Russia, Ukraine exchange barbs after UN Security Council vote
Following the U.N. Security Council's vote Friday on the resolution to condemn Russia for its invasion of Ukraine, the ambassadors for Russia and Ukraine had harsh words for their U.N. counterparts.
In a fiery speech against the resolution, Russian envoy Vasily Nebenzya said countries were purposefully ignoring Ukraine's alleged crimes against people in its eastern Donbas region, denied Russian troops have bombed Ukrainian cities and accused Western media of using fake videos.

Nebenzya claimed the 11 countries that voted yes on the measure have "made Ukraine a pawn in your geopolitical game with no concern whatsoever about the interest of the Ukrainian people."
"Your draft resolution is nothing other than yet another brutal inhumane move in this Ukrainian chessboard," he added.
Ukraine's U.N. ambassador, Sergiy Kyslytsya, said he would not "dignify the Russian diabolical script that is rather a letter of obligation for an upscale seat in hell."

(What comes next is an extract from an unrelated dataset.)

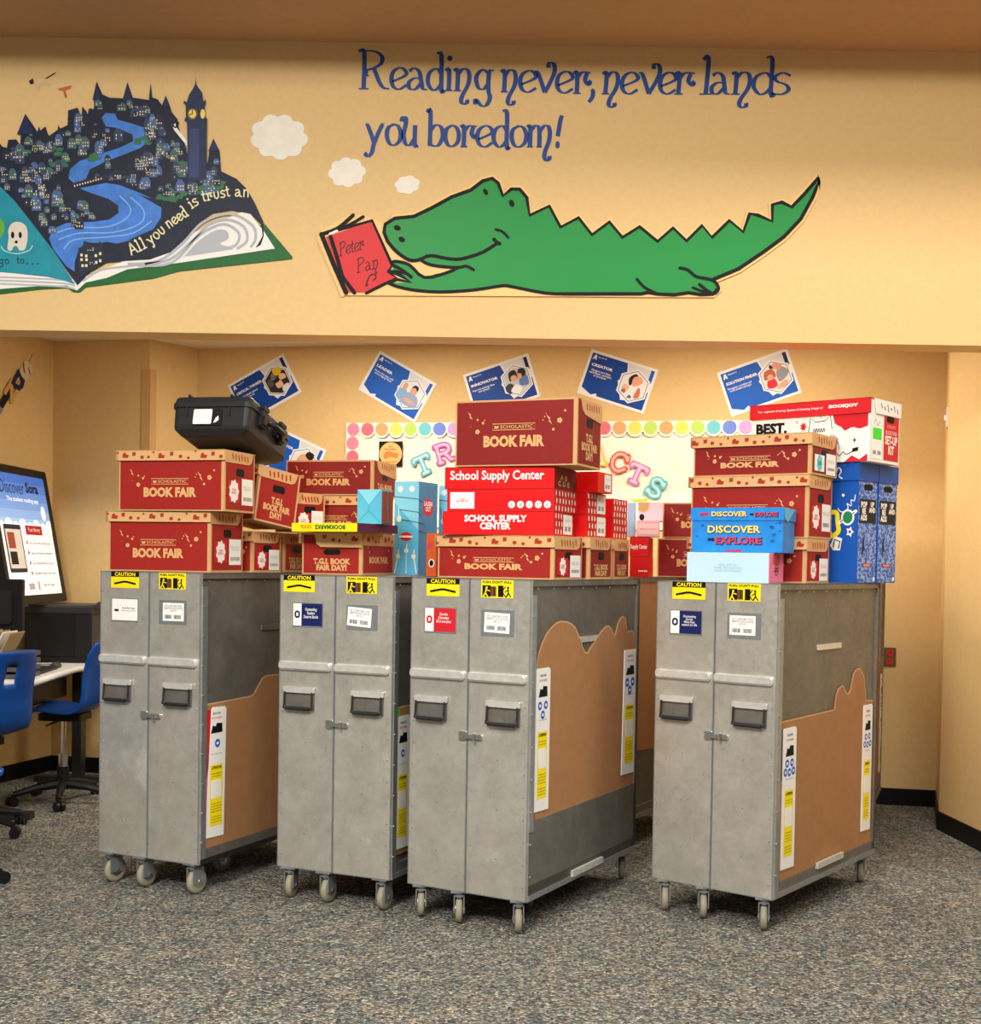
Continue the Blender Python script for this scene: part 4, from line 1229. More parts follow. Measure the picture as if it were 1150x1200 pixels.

That was the first of many personal attacks on Nebenzya, whose words he said "have less value than a hole in a New York pretzel." He later added it must be "so painful to think what your family thinks about you when you lie every day."
Kyslytsya asked to hold a moment of silence for those killed so far in the conflict, adding, "I invite the Russian ambassador to pray for salvation."
When the moment began, the Russian envoy interrupted to add they should also pray for those killed in the Donbas -- repeating the baseless claim that the Ukrainian government is responsible for a genocide in the region.
Kyslytsya scolded the three countries that abstained and called on all of Ukraine's partners to break diplomatic relations with Russia -- something no one else has done yet.
Nebenzya then took a moment to dismiss Kyslytsya's "boorishness" before gaveling out the meeting.
And with that, a week of high-level diplomacy did nothing to change the war on the ground.